Anoma

MATTEO VIOLET-VIANELLO is not your typical watch start-up guy.

With roots in both France and Italy, he grew up surrounded by jewellery, cinema, sculpture and architecture – a cultural backdrop that still shapes his creative outlook.

A former Sotheby’s Watch Department specialist and member of the team at vintage dealer A Collected Man, he has handled rare-shaped watches worth five figures.

But when it came time to launch his own brand, Anoma, he looked well beyond traditional horology.

Anoma

The result was the A1: a softly sculpted, near-triangular timepiece inspired not by dive watches or field watches, but by the free-form furniture of Charlotte Perriand, the modernist sculpture of Brâncuși and the sweeping architecture of Niemeyer.

“If people are telling you ‘no’, that’s a good reason to try,” Violet-Vianello told Esquire last year of the challenges he faced designing a non-round watch where even the glass, gaskets and crown placement had to be rethought from scratch.

Anoma

The original A1, with its lacquered blue dial and integrated strap, launched to unexpected acclaim.

That was followed in March by the A1 Slate – an exercise in minimalist contrast.

This version swapped colour for texture: a vertically brushed dial engraved with a triangular pattern, lacquered in black and polished to create a dynamic interplay of matt and gloss.

“Only one in four dials makes it through production,” Violet-Vianello told us. “It’s brutally hard to get right.”

Still, the Slate model offered a more distilled take on the A1 design philosophy – bold in silhouette, restrained in execution.

Now comes the A1 Optical – arguably Anoma’s most visually ambitious watch yet.

Its dial is engraved with fifty offset triangles, forming an illusion that shifts as light hits from different angles.

Sandblasted then hand-polished, the design draws influence from optical artists such as Bridget Riley and Ferruccio Gard.

The sculptural stainless-steel case – 39mm by 38mm – is paired with a grey Italian leather strap and powered by the dependable Swiss-made Sellita SW100 automatic movement, with a 38-hour reserve.

Limited to 300 individually numbered pieces – half in silver, half in copper – each A1 Optical ships with a pen-plotted artwork by optical artist Adam Fuhrer, numbered to match.

Priced at £2,200 (approx.

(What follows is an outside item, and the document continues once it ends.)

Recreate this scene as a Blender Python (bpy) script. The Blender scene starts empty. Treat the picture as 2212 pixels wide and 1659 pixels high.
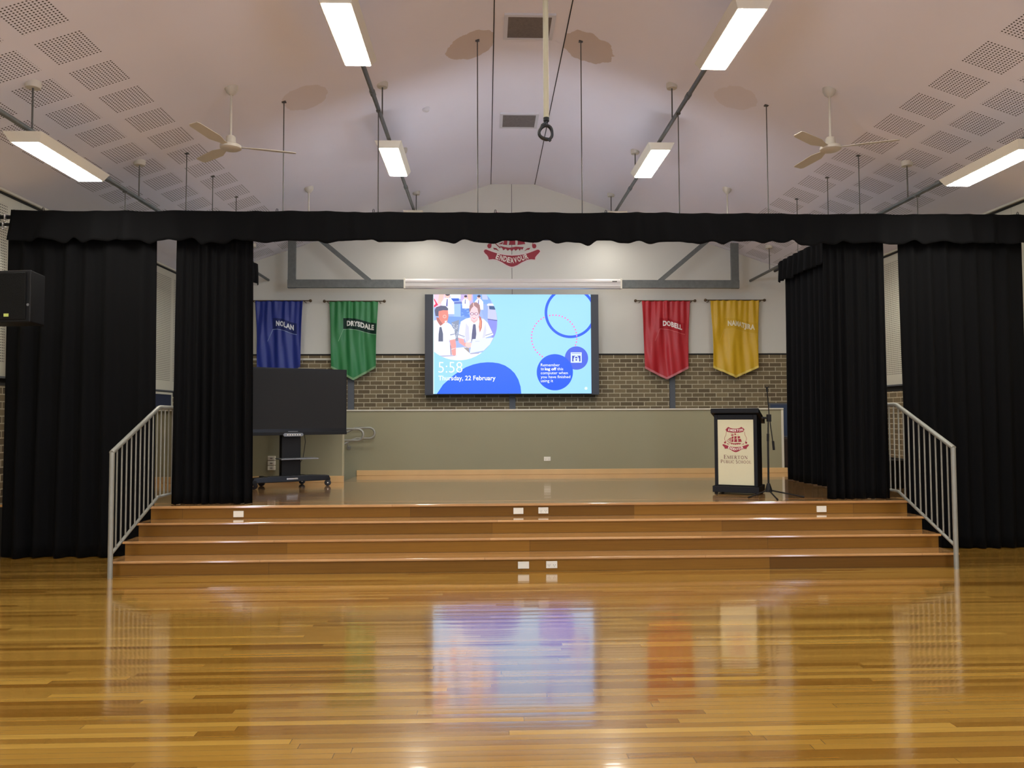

AUD$4500), it sits toward the top of the microbrand world, yet as with all things Anoma, the value lies not in technical specs but in creative intent.

“Anoma looks beyond watchmaking to find essential beauty,” says Violet-Vianello.

“We want each piece to feel like a small sculpture – for the wrist.”

With demand already tenfold over supply, the A1 Optical is less a follow-up and more of a statement.

One year in, Anoma is already shaping the shaped-watch conversation.